In sum, we have carefully reviewed the record on the drug quantity evidence with respect to the re-sentencing proceedings, and we are unable to conclude that the findings of the district court are clearly erroneous. Indeed, our independent review of the evidence compels us to reach the same conclusions enunciated by the district court, that the evidence supporting the Appellants’ convictions was both overwhelming and essentially uncontroverted.

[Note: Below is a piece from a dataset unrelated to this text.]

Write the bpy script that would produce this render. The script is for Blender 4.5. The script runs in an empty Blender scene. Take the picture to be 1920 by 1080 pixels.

As a result, the Appellants’ contention that the court erred in its application of Cotton in their re-sentencing proceedings must also be rejected.
IV.
Pursuant to the foregoing, we affirm the Appellants’ convictions and sentences.
AFFIRMED
Notes
. In our Johnson decision, we recited the factual predicate of the crimes for which the Defendants were convicted as follows:
Appellants [the "Defendants” in this proceeding] are former members of a drug trafficking conspiracy based predominantly in the O’Donnell Heights area of southeast Baltimore. That conspiracy, captained by Antonio Howell, distributed primarily cocaine base, but also sold powder cocaine, heroin, and marijuana. At the height of the conspiracy,
Appellants required weekly trips to New York to obtain kilogram quantities of powder cocaine, which they would cook into cocaine base, in order to supply their operation. The volume and profit of the organization was matched by its ruthlessness, however, as at least two individuals were killed as part of the organization’s attempt to secure control over its areas of distribution.
Johnson,
. In
Apprendi,
the Supreme Court held that any factor, other than a prior conviction, that "increases the penalty for a crime beyond the prescribed statutory maximum must be submitted to a jury, and proved beyond a reasonable doubt.”
. The Appellants' initial sentences were life imprisonment for Robinson and Schuyler, and thirty years for Parros, the same as those imposed by the court on remand.
. Under the applicable rule, "the mandate consists of a certified copy of the judgment, a copy of the court's opinion, if any, and any direction about costs.” Fed. R.App. P. 41(a). Pursuant to our mandate in
Johnson,
we remanded "for re-sentencing consistent with this opinion.”
. The Appellants assert that, on February 28, 2002, the Government made an oral request to the district court for a stay of re-sentencing pending the outcome of Cotton. This oral request was followed by a written request, which was granted on March 13, 2002.
. Johnson was the lead defendant in the Appellants’ initial appeal to this Court. The Government’s unsuccessful effort to recall our Johnson mandate related only to the Appellants.
. The plain error mandate of
Olano
is satisfied if: (1) there was error; (2) it was plain; and (3) it affected the defendants' substantial rights.